WHAT YOU WILL DO - Set down, exactly as they appear, the lines from the line holding "Reconstruct this image" through the line holding "SC.camera = cam", inclusive; output nothing outside that range.

RECORDS PROVIDED -

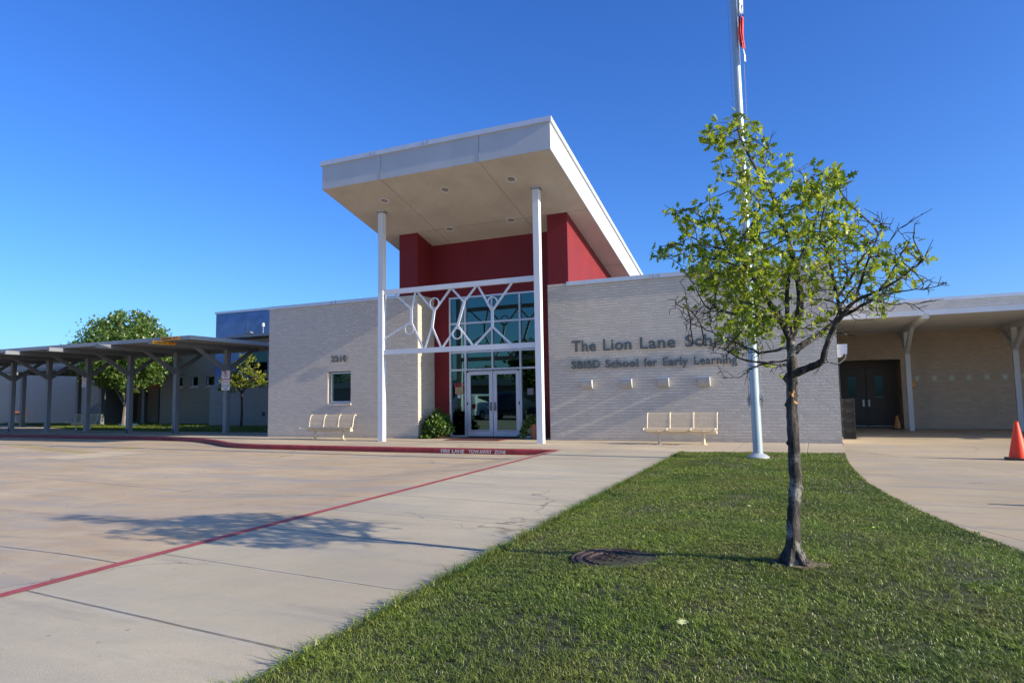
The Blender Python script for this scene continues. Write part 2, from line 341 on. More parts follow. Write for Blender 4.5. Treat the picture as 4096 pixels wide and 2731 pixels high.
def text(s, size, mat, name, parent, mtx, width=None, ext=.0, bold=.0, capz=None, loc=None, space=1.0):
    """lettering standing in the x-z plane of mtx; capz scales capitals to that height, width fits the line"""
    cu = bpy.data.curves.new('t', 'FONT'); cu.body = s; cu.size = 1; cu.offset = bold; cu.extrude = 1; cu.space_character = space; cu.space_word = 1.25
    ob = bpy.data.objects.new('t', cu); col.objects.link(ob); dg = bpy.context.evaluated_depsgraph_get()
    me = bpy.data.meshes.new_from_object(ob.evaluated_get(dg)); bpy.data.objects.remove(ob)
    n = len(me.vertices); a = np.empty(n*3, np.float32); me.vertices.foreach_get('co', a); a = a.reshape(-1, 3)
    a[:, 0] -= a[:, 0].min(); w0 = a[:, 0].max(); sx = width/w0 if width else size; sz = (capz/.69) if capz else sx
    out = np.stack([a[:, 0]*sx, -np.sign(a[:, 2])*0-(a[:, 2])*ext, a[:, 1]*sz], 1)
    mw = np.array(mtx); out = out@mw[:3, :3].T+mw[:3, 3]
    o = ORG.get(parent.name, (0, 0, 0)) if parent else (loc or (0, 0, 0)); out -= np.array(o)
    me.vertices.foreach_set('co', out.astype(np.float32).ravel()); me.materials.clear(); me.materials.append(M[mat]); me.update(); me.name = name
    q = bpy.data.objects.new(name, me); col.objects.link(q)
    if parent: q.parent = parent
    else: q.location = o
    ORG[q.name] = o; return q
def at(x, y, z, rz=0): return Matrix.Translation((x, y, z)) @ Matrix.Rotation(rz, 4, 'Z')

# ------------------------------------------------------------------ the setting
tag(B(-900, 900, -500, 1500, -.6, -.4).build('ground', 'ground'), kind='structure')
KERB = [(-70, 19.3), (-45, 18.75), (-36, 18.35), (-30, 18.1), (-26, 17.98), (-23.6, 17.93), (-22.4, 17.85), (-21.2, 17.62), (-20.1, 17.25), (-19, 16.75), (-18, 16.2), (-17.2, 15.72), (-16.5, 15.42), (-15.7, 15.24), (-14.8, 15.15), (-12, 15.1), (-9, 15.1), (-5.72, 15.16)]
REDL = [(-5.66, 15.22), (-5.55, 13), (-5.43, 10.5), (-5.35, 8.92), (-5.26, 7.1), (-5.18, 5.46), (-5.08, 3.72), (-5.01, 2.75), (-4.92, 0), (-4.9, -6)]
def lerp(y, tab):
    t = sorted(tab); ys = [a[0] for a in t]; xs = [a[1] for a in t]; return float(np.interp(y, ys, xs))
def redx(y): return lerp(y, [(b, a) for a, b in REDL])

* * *

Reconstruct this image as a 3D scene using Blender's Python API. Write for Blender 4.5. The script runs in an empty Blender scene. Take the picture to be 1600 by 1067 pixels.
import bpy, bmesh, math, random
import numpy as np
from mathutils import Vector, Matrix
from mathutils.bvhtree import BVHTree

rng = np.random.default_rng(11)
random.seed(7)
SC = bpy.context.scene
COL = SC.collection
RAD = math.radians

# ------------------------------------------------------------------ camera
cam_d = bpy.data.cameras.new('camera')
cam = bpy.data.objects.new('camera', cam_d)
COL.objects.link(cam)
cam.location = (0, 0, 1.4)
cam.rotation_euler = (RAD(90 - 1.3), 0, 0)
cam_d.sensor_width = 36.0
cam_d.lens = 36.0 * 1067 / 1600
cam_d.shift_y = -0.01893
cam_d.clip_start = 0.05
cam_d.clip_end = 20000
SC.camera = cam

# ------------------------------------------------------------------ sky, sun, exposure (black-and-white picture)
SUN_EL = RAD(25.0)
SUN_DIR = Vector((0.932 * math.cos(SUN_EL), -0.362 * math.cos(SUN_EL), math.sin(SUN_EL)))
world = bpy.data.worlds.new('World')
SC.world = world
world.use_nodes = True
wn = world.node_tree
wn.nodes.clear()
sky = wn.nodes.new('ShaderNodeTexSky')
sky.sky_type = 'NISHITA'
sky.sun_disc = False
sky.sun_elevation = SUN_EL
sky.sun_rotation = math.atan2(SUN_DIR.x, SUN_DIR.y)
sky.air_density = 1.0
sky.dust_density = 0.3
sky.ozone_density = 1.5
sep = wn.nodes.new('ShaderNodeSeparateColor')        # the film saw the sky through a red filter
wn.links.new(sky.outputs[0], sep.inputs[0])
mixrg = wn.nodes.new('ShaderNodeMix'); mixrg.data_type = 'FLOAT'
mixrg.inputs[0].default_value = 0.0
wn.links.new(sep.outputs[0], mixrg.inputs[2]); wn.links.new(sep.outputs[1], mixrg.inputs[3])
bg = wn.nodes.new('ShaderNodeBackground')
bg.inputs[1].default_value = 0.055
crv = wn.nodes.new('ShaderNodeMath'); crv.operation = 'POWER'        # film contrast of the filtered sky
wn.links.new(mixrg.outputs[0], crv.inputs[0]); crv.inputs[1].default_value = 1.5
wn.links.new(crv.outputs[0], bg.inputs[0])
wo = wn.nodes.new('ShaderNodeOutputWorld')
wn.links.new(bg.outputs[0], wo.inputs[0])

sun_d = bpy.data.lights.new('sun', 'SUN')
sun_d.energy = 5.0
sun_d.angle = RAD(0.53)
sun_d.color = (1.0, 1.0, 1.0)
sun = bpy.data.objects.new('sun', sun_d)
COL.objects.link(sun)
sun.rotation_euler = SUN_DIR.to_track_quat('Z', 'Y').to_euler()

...

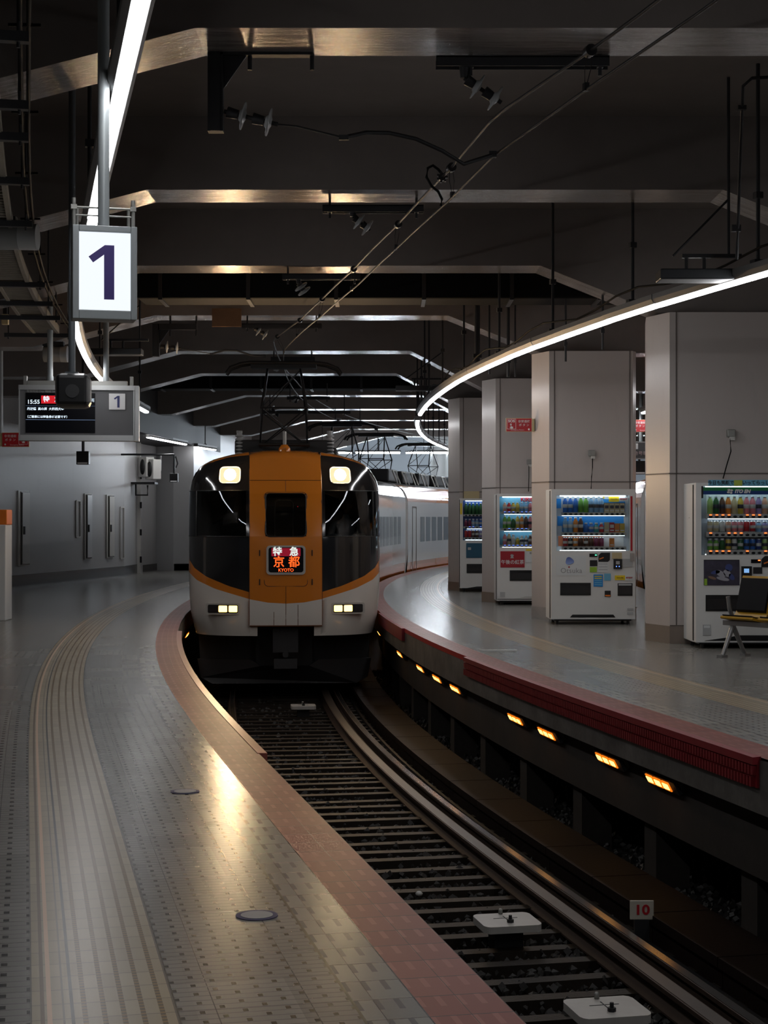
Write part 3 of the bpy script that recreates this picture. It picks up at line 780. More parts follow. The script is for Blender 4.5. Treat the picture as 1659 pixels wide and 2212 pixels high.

RESPONSE -
Reconstruct this image as a 3D scene using Blender's Python API. Write for Blender 4.5. The script runs in an empty Blender scene. Take the picture to be 1600 by 1067 pixels.
import bpy, bmesh, math, random
import numpy as np
from mathutils import Vector, Matrix
from mathutils.bvhtree import BVHTree

rng = np.random.default_rng(11)
random.seed(7)
SC = bpy.context.scene
COL = SC.collection
RAD = math.radians

# ------------------------------------------------------------------ camera
cam_d = bpy.data.cameras.new('camera')
cam = bpy.data.objects.new('camera', cam_d)
COL.objects.link(cam)
cam.location = (0, 0, 1.4)
cam.rotation_euler = (RAD(90 - 1.3), 0, 0)
cam_d.sensor_width = 36.0
cam_d.lens = 36.0 * 1067 / 1600
cam_d.shift_y = -0.01893
cam_d.clip_start = 0.05
cam_d.clip_end = 20000
SC.camera = cam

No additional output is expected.